== WHAT IS NEEDED ==
Copy each line exactly.
........
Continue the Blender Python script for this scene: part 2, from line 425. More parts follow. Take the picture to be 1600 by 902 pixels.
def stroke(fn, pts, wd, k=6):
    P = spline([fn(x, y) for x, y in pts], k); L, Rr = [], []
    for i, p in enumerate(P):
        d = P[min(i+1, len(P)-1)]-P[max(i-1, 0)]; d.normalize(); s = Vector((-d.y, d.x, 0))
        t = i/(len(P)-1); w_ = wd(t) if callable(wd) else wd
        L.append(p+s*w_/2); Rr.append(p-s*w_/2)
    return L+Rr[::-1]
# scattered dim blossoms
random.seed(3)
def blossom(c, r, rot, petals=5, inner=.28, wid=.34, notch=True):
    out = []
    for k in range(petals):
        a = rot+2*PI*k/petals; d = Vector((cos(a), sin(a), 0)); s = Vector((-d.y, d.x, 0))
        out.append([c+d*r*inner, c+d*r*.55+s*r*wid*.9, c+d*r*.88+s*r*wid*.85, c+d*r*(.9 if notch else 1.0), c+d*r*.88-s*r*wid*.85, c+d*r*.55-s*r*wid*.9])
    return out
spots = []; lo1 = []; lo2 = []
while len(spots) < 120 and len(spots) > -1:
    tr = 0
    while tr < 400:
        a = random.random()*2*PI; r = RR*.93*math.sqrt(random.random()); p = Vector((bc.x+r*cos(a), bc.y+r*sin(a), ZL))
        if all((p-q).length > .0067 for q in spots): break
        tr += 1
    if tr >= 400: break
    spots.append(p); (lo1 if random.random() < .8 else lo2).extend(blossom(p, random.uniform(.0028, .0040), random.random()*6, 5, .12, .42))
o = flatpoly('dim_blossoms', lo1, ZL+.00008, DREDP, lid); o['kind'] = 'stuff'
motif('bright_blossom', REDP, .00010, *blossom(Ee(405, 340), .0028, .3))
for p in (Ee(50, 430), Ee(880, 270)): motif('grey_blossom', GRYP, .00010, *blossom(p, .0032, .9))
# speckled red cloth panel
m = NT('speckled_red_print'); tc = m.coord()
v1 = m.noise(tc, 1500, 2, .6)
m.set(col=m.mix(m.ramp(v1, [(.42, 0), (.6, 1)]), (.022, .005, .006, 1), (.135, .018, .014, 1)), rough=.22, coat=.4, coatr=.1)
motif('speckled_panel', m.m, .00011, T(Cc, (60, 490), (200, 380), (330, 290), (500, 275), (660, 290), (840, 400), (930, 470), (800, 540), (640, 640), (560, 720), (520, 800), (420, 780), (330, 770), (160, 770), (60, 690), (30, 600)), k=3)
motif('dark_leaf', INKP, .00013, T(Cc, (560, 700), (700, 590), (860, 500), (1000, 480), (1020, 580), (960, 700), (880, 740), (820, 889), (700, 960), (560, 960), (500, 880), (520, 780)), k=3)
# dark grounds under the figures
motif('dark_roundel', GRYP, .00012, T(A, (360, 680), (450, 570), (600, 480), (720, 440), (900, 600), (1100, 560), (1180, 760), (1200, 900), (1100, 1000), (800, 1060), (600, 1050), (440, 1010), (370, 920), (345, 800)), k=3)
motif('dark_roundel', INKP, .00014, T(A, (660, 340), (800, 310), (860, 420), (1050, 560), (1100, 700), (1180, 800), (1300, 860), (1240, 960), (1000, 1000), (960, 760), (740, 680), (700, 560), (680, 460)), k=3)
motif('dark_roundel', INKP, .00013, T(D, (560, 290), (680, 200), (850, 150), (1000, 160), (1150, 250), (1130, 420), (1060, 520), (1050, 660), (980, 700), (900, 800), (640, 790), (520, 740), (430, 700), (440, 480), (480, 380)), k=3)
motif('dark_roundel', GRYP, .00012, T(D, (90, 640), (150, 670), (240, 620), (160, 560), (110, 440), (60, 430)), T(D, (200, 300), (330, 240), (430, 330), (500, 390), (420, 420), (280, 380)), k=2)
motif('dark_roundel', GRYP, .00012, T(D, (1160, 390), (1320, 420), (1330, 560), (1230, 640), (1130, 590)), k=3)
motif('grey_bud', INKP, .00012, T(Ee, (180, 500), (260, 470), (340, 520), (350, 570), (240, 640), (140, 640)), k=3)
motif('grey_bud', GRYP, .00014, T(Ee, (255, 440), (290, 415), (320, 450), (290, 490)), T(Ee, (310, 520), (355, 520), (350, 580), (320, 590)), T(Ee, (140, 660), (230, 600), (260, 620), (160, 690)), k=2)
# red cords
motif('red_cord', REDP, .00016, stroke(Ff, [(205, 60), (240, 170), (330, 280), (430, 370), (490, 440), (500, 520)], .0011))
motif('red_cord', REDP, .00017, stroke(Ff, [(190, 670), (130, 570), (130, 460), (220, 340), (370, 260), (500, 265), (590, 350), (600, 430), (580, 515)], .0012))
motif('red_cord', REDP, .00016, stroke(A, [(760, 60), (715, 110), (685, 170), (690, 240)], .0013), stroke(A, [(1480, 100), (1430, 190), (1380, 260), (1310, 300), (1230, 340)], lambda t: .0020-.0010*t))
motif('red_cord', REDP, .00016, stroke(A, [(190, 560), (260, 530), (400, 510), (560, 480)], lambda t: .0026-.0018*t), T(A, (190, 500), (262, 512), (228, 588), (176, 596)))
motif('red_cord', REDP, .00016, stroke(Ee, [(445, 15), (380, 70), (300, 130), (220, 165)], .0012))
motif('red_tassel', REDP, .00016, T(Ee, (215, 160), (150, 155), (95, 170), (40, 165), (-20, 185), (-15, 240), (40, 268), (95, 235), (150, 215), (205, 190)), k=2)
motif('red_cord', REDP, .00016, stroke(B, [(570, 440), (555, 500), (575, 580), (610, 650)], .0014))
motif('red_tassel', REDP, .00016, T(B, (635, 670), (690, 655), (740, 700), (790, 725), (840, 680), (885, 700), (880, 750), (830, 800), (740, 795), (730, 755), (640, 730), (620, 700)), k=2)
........
== SOLVED EXERCISE ==
Continue the Blender Python script for this scene: part 2, from line 425. More parts follow. Take the picture to be 1600 by 902 pixels.
def stroke(fn, pts, wd, k=6):
    P = spline([fn(x, y) for x, y in pts], k); L, Rr = [], []
    for i, p in enumerate(P):
        d = P[min(i+1, len(P)-1)]-P[max(i-1, 0)]; d.normalize(); s = Vector((-d.y, d.x, 0))
        t = i/(len(P)-1); w_ = wd(t) if callable(wd) else wd
        L.append(p+s*w_/2); Rr.append(p-s*w_/2)
    return L+Rr[::-1]
# scattered dim blossoms
random.seed(3)
def blossom(c, r, rot, petals=5, inner=.28, wid=.34, notch=True):
    out = []
    for k in range(petals):
        a = rot+2*PI*k/petals; d = Vector((cos(a), sin(a), 0)); s = Vector((-d.y, d.x, 0))
        out.append([c+d*r*inner, c+d*r*.55+s*r*wid*.9, c+d*r*.88+s*r*wid*.85, c+d*r*(.9 if notch else 1.0), c+d*r*.88-s*r*wid*.85, c+d*r*.55-s*r*wid*.9])
    return out
spots = []; lo1 = []; lo2 = []
while len(spots) < 120 and len(spots) > -1:
    tr = 0
    while tr < 400:
        a = random.random()*2*PI; r = RR*.93*math.sqrt(random.random()); p = Vector((bc.x+r*cos(a), bc.y+r*sin(a), ZL))
        if all((p-q).length > .0067 for q in spots): break
        tr += 1
    if tr >= 400: break
    spots.append(p); (lo1 if random.random() < .8 else lo2).extend(blossom(p, random.uniform(.0028, .0040), random.random()*6, 5, .12, .42))
o = flatpoly('dim_blossoms', lo1, ZL+.00008, DREDP, lid); o['kind'] = 'stuff'
motif('bright_blossom', REDP, .00010, *blossom(Ee(405, 340), .0028, .3))
for p in (Ee(50, 430), Ee(880, 270)): motif('grey_blossom', GRYP, .00010, *blossom(p, .0032, .9))
# speckled red cloth panel
m = NT('speckled_red_print'); tc = m.coord()
v1 = m.noise(tc, 1500, 2, .6)
m.set(col=m.mix(m.ramp(v1, [(.42, 0), (.6, 1)]), (.022, .005, .006, 1), (.135, .018, .014, 1)), rough=.22, coat=.4, coatr=.1)
motif('speckled_panel', m.m, .00011, T(Cc, (60, 490), (200, 380), (330, 290), (500, 275), (660, 290), (840, 400), (930, 470), (800, 540), (640, 640), (560, 720), (520, 800), (420, 780), (330, 770), (160, 770), (60, 690), (30, 600)), k=3)
motif('dark_leaf', INKP, .00013, T(Cc, (560, 700), (700, 590), (860, 500), (1000, 480), (1020, 580), (960, 700), (880, 740), (820, 889), (700, 960), (560, 960), (500, 880), (520, 780)), k=3)
# dark grounds under the figures
motif('dark_roundel', GRYP, .00012, T(A, (360, 680), (450, 570), (600, 480), (720, 440), (900, 600), (1100, 560), (1180, 760), (1200, 900), (1100, 1000), (800, 1060), (600, 1050), (440, 1010), (370, 920), (345, 800)), k=3)
motif('dark_roundel', INKP, .00014, T(A, (660, 340), (800, 310), (860, 420), (1050, 560), (1100, 700), (1180, 800), (1300, 860), (1240, 960), (1000, 1000), (960, 760), (740, 680), (700, 560), (680, 460)), k=3)
motif('dark_roundel', INKP, .00013, T(D, (560, 290), (680, 200), (850, 150), (1000, 160), (1150, 250), (1130, 420), (1060, 520), (1050, 660), (980, 700), (900, 800), (640, 790), (520, 740), (430, 700), (440, 480), (480, 380)), k=3)
motif('dark_roundel', GRYP, .00012, T(D, (90, 640), (150, 670), (240, 620), (160, 560), (110, 440), (60, 430)), T(D, (200, 300), (330, 240), (430, 330), (500, 390), (420, 420), (280, 380)), k=2)
motif('dark_roundel', GRYP, .00012, T(D, (1160, 390), (1320, 420), (1330, 560), (1230, 640), (1130, 590)), k=3)
motif('grey_bud', INKP, .00012, T(Ee, (180, 500), (260, 470), (340, 520), (350, 570), (240, 640), (140, 640)), k=3)
motif('grey_bud', GRYP, .00014, T(Ee, (255, 440), (290, 415), (320, 450), (290, 490)), T(Ee, (310, 520), (355, 520), (350, 580), (320, 590)), T(Ee, (140, 660), (230, 600), (260, 620), (160, 690)), k=2)
# red cords
motif('red_cord', REDP, .00016, stroke(Ff, [(205, 60), (240, 170), (330, 280), (430, 370), (490, 440), (500, 520)], .0011))
motif('red_cord', REDP, .00017, stroke(Ff, [(190, 670), (130, 570), (130, 460), (220, 340), (370, 260), (500, 265), (590, 350), (600, 430), (580, 515)], .0012))
motif('red_cord', REDP, .00016, stroke(A, [(760, 60), (715, 110), (685, 170), (690, 240)], .0013), stroke(A, [(1480, 100), (1430, 190), (1380, 260), (1310, 300), (1230, 340)], lambda t: .0020-.0010*t))
motif('red_cord', REDP, .00016, stroke(A, [(190, 560), (260, 530), (400, 510), (560, 480)], lambda t: .0026-.0018*t), T(A, (190, 500), (262, 512), (228, 588), (176, 596)))
motif('red_cord', REDP, .00016, stroke(Ee, [(445, 15), (380, 70), (300, 130), (220, 165)], .0012))
motif('red_tassel', REDP, .00016, T(Ee, (215, 160), (150, 155), (95, 170), (40, 165), (-20, 185), (-15, 240), (40, 268), (95, 235), (150, 215), (205, 190)), k=2)
motif('red_cord', REDP, .00016, stroke(B, [(570, 440), (555, 500), (575, 580), (610, 650)], .0014))
motif('red_tassel', REDP, .00016, T(B, (635, 670), (690, 655), (740, 700), (790, 725), (840, 680), (885, 700), (880, 750), (830, 800), (740, 795), (730, 755), (640, 730), (620, 700)), k=2)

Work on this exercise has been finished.